*EXERCISE AIM:* Set down word for word each line from the start of the listing through the line that contains "from mathutils import Vector, Matrix, Euler", both included.

++++++

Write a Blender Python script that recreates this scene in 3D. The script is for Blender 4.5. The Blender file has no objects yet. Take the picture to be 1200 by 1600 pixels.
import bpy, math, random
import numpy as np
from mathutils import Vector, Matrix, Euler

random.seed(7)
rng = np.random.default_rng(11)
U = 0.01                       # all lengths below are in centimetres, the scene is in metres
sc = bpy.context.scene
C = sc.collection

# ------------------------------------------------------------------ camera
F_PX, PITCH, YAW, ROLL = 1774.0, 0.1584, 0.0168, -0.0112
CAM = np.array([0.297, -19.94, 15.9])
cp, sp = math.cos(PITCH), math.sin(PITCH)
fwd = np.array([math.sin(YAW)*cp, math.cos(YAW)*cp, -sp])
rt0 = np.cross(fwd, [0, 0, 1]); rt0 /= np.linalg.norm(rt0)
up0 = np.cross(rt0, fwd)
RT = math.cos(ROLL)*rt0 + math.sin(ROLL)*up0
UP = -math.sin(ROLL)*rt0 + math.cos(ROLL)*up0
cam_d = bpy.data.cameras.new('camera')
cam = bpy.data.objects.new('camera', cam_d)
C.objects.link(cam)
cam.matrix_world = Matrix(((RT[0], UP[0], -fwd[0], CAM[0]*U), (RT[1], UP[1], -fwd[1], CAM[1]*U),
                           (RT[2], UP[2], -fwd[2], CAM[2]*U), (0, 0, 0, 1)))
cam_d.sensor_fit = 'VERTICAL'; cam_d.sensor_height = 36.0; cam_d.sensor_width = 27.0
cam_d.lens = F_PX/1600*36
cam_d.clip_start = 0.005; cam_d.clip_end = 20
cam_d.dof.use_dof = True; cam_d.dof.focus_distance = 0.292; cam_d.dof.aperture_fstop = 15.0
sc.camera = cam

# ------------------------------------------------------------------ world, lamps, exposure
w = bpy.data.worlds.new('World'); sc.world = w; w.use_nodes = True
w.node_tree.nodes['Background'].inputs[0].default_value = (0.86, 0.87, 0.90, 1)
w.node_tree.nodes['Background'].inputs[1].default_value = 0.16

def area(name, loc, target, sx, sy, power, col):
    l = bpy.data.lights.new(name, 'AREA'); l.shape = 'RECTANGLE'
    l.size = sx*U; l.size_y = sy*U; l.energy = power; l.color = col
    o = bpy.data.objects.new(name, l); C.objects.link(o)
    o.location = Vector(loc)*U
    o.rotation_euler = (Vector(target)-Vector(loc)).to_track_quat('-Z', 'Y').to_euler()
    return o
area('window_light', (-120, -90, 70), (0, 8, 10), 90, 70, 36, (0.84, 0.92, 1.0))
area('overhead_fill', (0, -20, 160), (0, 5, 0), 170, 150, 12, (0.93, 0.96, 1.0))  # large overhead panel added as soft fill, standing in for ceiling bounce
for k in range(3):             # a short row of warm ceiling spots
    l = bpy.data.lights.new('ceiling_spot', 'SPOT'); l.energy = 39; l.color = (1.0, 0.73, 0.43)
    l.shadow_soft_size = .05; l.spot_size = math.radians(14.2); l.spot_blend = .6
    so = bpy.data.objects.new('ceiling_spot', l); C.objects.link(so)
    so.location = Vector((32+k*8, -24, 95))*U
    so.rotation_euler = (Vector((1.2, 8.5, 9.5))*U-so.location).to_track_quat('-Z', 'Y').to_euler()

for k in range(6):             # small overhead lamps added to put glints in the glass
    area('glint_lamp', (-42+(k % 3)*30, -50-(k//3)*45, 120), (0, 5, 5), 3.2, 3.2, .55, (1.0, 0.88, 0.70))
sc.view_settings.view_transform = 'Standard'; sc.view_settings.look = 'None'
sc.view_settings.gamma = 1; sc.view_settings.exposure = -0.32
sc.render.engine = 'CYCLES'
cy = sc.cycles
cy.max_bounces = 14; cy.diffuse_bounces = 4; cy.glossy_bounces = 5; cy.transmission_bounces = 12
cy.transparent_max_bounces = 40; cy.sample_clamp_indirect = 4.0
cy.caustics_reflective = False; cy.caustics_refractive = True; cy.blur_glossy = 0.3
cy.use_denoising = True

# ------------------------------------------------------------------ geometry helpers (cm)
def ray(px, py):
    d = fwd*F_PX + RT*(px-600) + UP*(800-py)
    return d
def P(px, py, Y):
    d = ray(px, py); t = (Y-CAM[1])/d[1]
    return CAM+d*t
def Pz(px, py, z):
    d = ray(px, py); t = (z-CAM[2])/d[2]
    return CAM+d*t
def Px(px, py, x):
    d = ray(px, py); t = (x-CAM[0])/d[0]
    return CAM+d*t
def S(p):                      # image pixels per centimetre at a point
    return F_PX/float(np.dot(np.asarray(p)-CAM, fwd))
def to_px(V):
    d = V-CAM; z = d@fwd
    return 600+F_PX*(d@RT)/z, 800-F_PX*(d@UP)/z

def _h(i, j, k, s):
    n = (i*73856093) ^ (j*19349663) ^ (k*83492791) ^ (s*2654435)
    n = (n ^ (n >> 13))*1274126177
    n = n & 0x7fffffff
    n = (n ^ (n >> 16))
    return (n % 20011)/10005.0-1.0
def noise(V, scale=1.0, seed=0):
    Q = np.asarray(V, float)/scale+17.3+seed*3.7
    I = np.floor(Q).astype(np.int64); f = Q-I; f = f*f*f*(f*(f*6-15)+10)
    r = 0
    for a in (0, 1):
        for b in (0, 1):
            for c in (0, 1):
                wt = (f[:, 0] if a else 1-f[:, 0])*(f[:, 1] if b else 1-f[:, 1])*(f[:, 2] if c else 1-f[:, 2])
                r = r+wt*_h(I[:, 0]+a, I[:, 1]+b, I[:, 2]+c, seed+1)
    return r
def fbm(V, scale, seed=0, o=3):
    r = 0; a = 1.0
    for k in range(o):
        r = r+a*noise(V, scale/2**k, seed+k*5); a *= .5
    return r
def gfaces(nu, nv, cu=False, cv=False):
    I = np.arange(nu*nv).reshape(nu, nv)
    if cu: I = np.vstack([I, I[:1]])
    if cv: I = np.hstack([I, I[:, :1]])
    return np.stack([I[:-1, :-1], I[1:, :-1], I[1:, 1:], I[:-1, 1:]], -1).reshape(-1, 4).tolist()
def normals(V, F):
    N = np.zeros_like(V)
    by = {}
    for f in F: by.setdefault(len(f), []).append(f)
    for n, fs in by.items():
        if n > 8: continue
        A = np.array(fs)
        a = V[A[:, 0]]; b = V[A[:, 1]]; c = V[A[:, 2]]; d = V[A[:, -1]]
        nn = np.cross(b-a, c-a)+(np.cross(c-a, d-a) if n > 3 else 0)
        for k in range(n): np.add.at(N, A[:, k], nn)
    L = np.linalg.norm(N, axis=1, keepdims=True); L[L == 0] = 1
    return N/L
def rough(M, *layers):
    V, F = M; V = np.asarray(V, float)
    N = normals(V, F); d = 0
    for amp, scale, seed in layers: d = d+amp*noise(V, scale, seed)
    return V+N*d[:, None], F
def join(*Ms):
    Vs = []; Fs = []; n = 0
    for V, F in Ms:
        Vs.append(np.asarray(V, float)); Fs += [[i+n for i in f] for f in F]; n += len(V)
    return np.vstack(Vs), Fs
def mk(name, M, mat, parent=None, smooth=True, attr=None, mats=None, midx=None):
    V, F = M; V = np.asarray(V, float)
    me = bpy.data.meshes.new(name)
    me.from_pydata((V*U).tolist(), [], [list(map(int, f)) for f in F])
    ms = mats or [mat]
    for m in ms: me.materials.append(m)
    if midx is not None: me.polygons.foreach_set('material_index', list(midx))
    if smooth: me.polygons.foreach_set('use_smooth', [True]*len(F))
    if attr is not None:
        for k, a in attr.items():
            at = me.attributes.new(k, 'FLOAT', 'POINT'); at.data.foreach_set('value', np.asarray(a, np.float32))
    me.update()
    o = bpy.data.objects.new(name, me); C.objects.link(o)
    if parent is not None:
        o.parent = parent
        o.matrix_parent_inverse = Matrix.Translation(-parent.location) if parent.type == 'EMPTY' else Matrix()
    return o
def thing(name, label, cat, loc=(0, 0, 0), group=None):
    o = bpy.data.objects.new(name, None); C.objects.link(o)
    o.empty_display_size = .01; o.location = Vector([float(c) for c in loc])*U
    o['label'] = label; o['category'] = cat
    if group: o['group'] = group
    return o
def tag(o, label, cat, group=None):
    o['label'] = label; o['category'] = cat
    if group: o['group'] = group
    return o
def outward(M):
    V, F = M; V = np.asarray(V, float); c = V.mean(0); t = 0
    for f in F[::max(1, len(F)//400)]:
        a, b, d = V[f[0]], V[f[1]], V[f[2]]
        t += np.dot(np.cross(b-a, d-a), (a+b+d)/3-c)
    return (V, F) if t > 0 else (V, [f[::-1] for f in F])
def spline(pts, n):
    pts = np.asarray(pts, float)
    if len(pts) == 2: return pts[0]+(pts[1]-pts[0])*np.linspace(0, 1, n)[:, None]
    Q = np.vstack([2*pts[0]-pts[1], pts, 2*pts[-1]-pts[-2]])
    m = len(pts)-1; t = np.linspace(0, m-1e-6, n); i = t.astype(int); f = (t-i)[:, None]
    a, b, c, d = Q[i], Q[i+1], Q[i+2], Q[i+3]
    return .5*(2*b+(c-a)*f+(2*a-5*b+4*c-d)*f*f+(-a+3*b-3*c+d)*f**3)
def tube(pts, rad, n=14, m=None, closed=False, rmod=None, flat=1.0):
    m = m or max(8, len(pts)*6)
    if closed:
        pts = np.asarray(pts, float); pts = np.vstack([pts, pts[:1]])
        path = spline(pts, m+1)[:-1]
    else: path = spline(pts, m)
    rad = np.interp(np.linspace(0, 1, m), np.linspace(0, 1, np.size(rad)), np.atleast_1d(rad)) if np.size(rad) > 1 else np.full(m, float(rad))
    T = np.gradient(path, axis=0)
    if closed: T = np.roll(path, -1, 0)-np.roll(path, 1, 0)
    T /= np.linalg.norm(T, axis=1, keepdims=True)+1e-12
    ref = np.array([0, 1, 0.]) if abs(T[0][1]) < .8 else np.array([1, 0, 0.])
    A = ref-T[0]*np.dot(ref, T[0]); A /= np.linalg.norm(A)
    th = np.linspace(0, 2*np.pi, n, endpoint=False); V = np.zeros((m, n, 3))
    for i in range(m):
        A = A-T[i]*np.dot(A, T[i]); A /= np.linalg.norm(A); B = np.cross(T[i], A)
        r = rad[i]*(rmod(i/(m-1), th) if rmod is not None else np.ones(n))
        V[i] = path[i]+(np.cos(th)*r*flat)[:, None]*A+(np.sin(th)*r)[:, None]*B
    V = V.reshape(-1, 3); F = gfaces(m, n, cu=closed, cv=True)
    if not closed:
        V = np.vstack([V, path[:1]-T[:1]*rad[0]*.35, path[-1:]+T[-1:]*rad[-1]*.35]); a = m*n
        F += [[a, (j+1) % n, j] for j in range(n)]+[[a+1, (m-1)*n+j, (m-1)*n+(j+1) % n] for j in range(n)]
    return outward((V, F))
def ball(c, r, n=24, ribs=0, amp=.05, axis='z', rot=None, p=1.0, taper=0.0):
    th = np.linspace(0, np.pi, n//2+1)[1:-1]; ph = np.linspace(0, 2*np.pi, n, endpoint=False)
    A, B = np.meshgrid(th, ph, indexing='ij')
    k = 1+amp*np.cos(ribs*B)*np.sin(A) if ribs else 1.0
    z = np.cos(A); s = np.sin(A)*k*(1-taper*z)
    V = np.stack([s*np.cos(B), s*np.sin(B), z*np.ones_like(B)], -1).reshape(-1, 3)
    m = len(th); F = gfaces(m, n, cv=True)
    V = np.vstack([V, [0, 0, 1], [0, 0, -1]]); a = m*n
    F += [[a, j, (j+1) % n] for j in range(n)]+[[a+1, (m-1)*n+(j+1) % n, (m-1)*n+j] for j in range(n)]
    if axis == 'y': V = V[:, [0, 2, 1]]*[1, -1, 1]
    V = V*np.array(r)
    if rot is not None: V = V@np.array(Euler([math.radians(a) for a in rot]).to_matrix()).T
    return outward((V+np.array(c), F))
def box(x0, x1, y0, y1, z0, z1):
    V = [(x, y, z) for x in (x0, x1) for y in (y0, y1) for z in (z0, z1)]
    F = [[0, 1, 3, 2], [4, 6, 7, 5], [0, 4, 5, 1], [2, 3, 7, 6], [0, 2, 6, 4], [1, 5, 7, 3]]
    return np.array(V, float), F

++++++

*EXERCISE RESPONSE:*
Write a Blender Python script that recreates this scene in 3D. The script is for Blender 4.5. The Blender file has no objects yet. Take the picture to be 1200 by 1600 pixels.
import bpy, math, random
import numpy as np
from mathutils import Vector, Matrix, Euler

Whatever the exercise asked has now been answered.